Spin-torque Dynamics for Noise Reduction in Vortex-based Sensors

TL;DR

This paper investigates how spin-transfer dynamics in vortex-based TMR sensors can reduce 1/f low-frequency noise, improving sensor performance by leveraging vortex core motion to minimize defect pinning effects.

Contribution

It demonstrates that activating vortex core dynamics significantly decreases 1/f noise, offering a novel method to enhance vortex-based magnetic sensor performance.

Findings

Vortex state exhibits higher noise than uniform states.

Spin-transfer induced vortex dynamics reduce 1/f noise.

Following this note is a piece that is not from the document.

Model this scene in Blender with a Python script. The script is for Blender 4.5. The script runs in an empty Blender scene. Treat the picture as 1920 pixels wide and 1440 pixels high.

Non-resonant RF or current further decreases noise.

Abstract

Performance of magnetoresistive sensors is today mainly limited by their 1/f low-frequency noise. Here, we study this noise component in vortex-based TMR sensors. We compare the noise level in different magnetization configurations of the device, i.e vortex state or uniform parallel or antiparallel states. We find that the vortex state is at least an order of magnitude noisier than the uniform states. Nevertheless, by activating the spin-transfer induced dynamics of the vortex configuration, we observe a reduction of the 1/f noise, close to the values measured in the AP state, as the vortex core has a lower probability of pinning into defect sites. Additionally, by driving the dynamics of the vortex core by a non-resonant rf field or current we demonstrate that the 1/f noise can be further decreased. The ability to reduce the 1/f low-frequency noise in vortex-based devices by leveraging their spin-transfer dynamics thus enhances their applicability in the magnetic sensors' landscape.